I am not so sure that the argument from democracy can always justify putting things to a popular vote. That presupposes that putting something to a popular vote is the ultimate or an adequate source of legitimacy for our law and government. Many people think that certain institutions and processes far beyond 'mere' majoritarian voting are necessary if law can begin to be regarded as having legitimacy. And some of them think that these procedures do constitute true 'democracy'.
Given that I don't think that it is right to say that:
Fear of being in the minority - of democratic loss - is a appalling reason to oppose democratic input. That way lies dictatorship.
Fear of being in the minority is not necessarily an appalling reason to oppose democratic input, or the first slip down the slope to dictatorship. There are at least arguable reasons against putting certain things to a popular votes:
(a) If you hold the above view that legitimate government and law, and/or democracy, depends on certain institutions, rights, procedures etc, then it is sensible to oppose the erosion of those elements. And it is sensible to argue that these elements should not be put to a popular vote.

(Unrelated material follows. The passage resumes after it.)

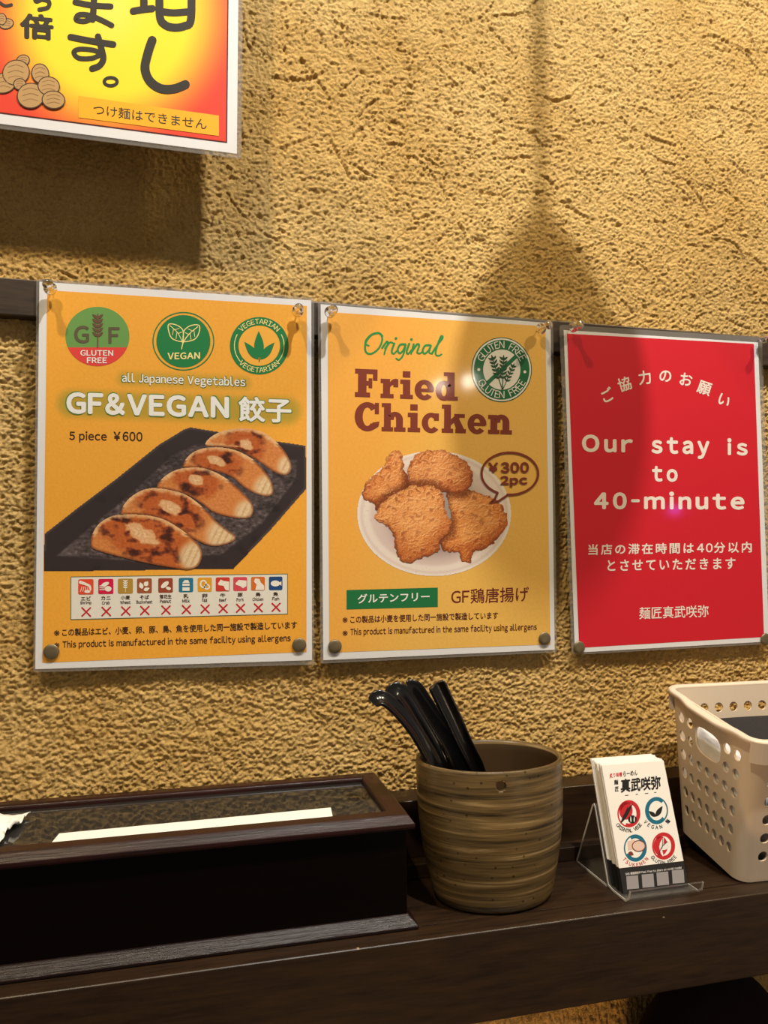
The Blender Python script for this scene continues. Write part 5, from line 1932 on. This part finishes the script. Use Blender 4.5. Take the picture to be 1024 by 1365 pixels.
for k in range(4):
    Ls = (BL_ if k % 2 == 0 else BD1) - 2 * CR
    ncol = 7 if k % 2 else 17
    cw = Ls / ncol
    for i in range(ncol):
        ub = [(i + 0.5 + 0.5 * t_) * cw for t_ in TAN]
        for (ta, tb_) in ((0.0, LO), (HI, 0.96), (0.96, 1.0)):
            for u0, u1 in zip(ub[:-1], ub[1:]):
                quad_([side_pt(k, u0, ta), side_pt(k, u1, ta), side_pt(k, u1, tb_), side_pt(k, u0, tb_)])
        for j in range(NROW):
            if k % 2 and i in (2, 3, 4) and j in (4, 5):
                continue
            ring_cell(k, (i + 0.5) * cw, LO + (j + 0.5) * PIT, cw / 2, PIT / 2, outline(1, 1), lambda a_: (0.0042 * math.cos(a_), 0.0042 * math.sin(a_)))
    if k % 2:       # hand hole

        def stad(a_):
            ca, sa = math.cos(a_), math.sin(a_)
            e_ = (abs(ca) ** 3.2 + abs(sa) ** 3.2) ** (1 / 3.2)
            return 0.0170 * ca / e_, 0.0110 * sa / e_
        ring_cell(k, 3.5 * cw, LO + 5 * PIT, 1.5 * cw, PIT, outline(3, 2), stad)
    for s_ in range(6):
        for ta, tb_ in zip(TBREAK[:-1], TBREAK[1:]):
            quad_([corner_pt(k, s_ / 6, ta), corner_pt(k, (s_ + 1) / 6, ta), corner_pt(k, (s_ + 1) / 6, tb_), corner_pt(k, s_ / 6, tb_)])
# floor
fl = []
for k in range(4):
    Ls = (BL_ if k % 2 == 0 else BD1) - 2 * CR
    fl.append(side_pt(k, 0, 0))
    fl += [corner_pt(k, s_ / 6, 0) for s_ in range(7)]
quad_(fl[::-1])
bmesh.ops.remove_doubles(bmk, verts=bmk.verts[:], dist=0.00002)
bk_o = bm_obj('basket_body', bmk, M_BASK, basket, True)
md = bk_o.modifiers.new('thickness', 'SOLIDIFY')
md.thickness = 0.0018
md.offset = -1.0
md.use_even_offset = False
md = bk_o.modifiers.new('crisp_edges', 'EDGE_SPLIT')
md.split_angle = 0.6
# rim: rolled lip swept round the top, wider over the hand holes
bm = bmesh.new()
loopP = []
for k in range(4):
    Ls = (BL_ if k % 2 == 0 else BD1) - 2 * CR
    for s_ in range(24):
        loopP.append((k, 'f', s_ / 24 * Ls, Ls))
    for s_ in range(8):
        loopP.append((k, 'c', s_ / 8, 1))
sec = [(-0.0020, -0.0045), (-0.0021, 0.0), (-0.0014, 0.0010), (0.0006, 0.0013), (0.0034, 0.0010), (0.0042, 0.0), (0.0042, -0.0030), (0.0030, -0.0031), (0.0028, -0.0006), (0.0002, -0.0006), (0.0002, -0.0045)]
rows = []
for (k, typ, a_, Ls) in loopP:
    f = side_pt if typ == 'f' else corner_pt
    dip, wide = 0.0, 0.0
    if typ == 'f' and k % 2:
        q_ = a_ / Ls
        w_ = float(sstep(0.10, 0.34, np.array(q_)) * sstep(0.96, 0.66, np.array(q_)))
        dip = -0.0016 * w_
        wide = 0.0028 * w_
    row = []
    for (o_, z_) in sec:
        p = f(k, a_, 1.0, o_ + (wide if o_ > 0.003 else 0) ) + ez * (z_ + dip)
        row.append(bm.verts.new(tuple(p)))
    rows.append(row)
m_ = len(sec)
for i in range(len(rows)):
    j = (i + 1) % len(rows)
    for k in range(m_):
        bm.faces.new((rows[i][k], rows[j][k], rows[j][(k + 1) % m_], rows[i][(k + 1) % m_]))
bm_obj('basket_rim', bm, M_BASK, basket, True)
# deep apron of the rim round the corners and long sides
bm = bmesh.new()
for k, seq in ((0, [('c', 3, q_ / 8) for q_ in range(3, 9)] + [('f', 0, q_ / 12 * (BL_ - 2 * CR)) for q_ in range(13)] + [('c', 0, q_ / 8) for q_ in range(0, 6)]),
               (2, [('c', 1, q_ / 8) for q_ in range(3, 9)] + [('f', 2, q_ / 12 * (BL_ - 2 * CR)) for q_ in range(13)] + [('c', 2, q_ / 8) for q_ in range(0, 6)])):
    prev = None
    for (typ, kk, a_) in seq:
        f = side_pt if typ == 'f' else corner_pt
        cur = [bm.verts.new(tuple(f(kk, a_, t_, o_))) for t_, o_ in ((0.999, 0.0044), (0.855, 0.0044), (0.855, 0.0004), (0.999, 0.0004))]
        if prev:
            for q_ in range(4):
                bm.faces.new((prev[q_], cur[q_], cur[(q_ + 1) % 4], prev[(q_ + 1) % 4]))
        else:
            bm.faces.new(cur)
        prev = cur
    bm.faces.new(prev[::-1])
bm_obj('rim_apron', bm, M_BASK, basket)

# what lies in the basket: a black mesh cloth on top of clear wrapped packets


def lump(name, a0, a1, b0, b1, c0, c1, amp, mat, seed, label, cat, group=None, n=26, flare=1.0):
    RL = 0.0095
    U, Vv = np.meshgrid(np.linspace(0, 1, n), np.linspace(0, 1, n))
    V, Fc = [], []
    hh = fbm(U * 4 + seed, Vv * 3, seed, 3)
    edge = (np.minimum(np.minimum(U, 1 - U), np.minimum(Vv, 1 - Vv)) * 8).clip(0, 1) ** 0.5
    for lay_, sg in ((c1, 1), (c0, 0)):
        for j in range(n):
            for i in range(n):
                c_ = lay_ + (amp * hh[j, i] * edge[j, i] - (1 - edge[j, i]) * 0.006 if sg else 0.0)
                x_, y_ = a0 + (a1 - a0) * U[j, i], b0 + (b1 - b0) * Vv[j, i]
                qx, qy = min(max(x_, a0 + RL), a1 - RL), min(max(y_, b0 + RL), b1 - RL)
                dd = math.hypot(x_ - qx, y_ - qy)
                if dd > RL:
                    x_, y_ = qx + (x_ - qx) * RL / dd, qy + (y_ - qy) * RL / dd
                t_ = c_ / BH        # packed against the flaring walls
                x_ -= 0.0026 * t_ * (1 - U[j, i]) * flare
                y_ -= 0.0034 * t_ * (1 - Vv[j, i]) * flare
                V.append(BO + bk(x_, y_, c_))
    N2 = n * n
    for j in range(n - 1):
        for i in range(n - 1):
            a_ = j * n + i
            Fc.append((a_, a_ + 1, a_ + n + 1, a_ + n))
            Fc.append((N2 + a_, N2 + a_ + n, N2 + a_ + n + 1, N2 + a_ + 1))
    rim = [i for i in range(n)] + [j * n + n - 1 for j in range(1, n)] + [(n - 1) * n + i for i in range(n - 2, -1, -1)] + [j * n for j in range(n - 2, 0, -1)]
    for i in range(len(rim)):
        a_, b_ = rim[i], rim[(i + 1) % len(rim)]
        Fc.append((a_, N2 + a_, N2 + b_, b_))
    V = np.array(V)
    c_ = V.mean(0)
    o_ = mesh_obj(name, V - c_, Fc, mat, None, True)
    o_.location = c_
    tag(o_, label, cat, group)
    return o_


M_MESH = plain('black_mesh_cloth', S(30, 30, 32), rough=0.85, noise=0.5, nscale=900, bump=0.8)
M_WRAP = plain('clear_wrap', S(236, 236, 234), rough=0.16, spec=0.6, noise=0.10, nscale=70, bump=0.9)
lump('mesh_pouch', 0.0235, 0.262, 0.006, 0.088, 0.083, 0.0985, 0.0015, M_MESH, 911, 'black mesh pouch lying on top inside the beige basket', 'pouch')
lump('plastic_wrapper', 0.0022, 0.0215, 0.0030, 0.0780, 0.004, 0.0955, 0.004, M_WRAP, 951, 'crumpled clear plastic wrapper filling the left end of the basket behind its hand hole', 'wrapper', n=40)
lump('wrapped_bundle', 0.0240, 0.262, 0.0025, 0.0760, 0.004, 0.080, 0.003, M_WRAP, 931, 'clear plastic wrapped bundle under the black pouch in the basket, seen through the front holes', 'packet', n=40)

# ------------------------------------------------------------------ pendant lamp above, out of the frame: its shade shadows the wall
PEN = Vector((0.441, -0.20, 0.286))
pend = empty('pendant_lamp', PEN, 'dark metal pendant lamp on a cord in front of the wall, above the picture', 'pendant lamp')
M_SHADE = plain('dark_metal', S(40, 36, 32), rough=0.5, metal=0.6)
V, Fc = lathe([(0.0660, 0.0), (0.0665, 0.002), (0.0560, 0.030), (0.0430, 0.062), (0.0290, 0.088), (0.0150, 0.108), (0.0075, 0.120), (0.0065, 0.135), (0.0035, 0.137)], 40)
mesh_obj('lamp_shade', V, Fc, M_SHADE, pend, True)
V, Fc = lathe([(0.0035, 0.136), (0.0035, 0.9)], 12)
mesh_obj('cord', V, Fc, M_SHADE, pend, True)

Indeed, if you think that these elements are necessary for legitimate government and law, then you will be doubly against putting them to a popular vote, because you deny the legitimacy of that method of decision-making.
(b) Fundamental human rights and the rights and interests of certain minority groups are arguably not up for grabs in a legitimate legal order.
Of course, the counter to all of the above is that it presupposes an incorrect account of democracy and/or fundamental rights and/or legitimate government and law.
There is so much political and constitutional thought about all this that this thread could go on indefinitely.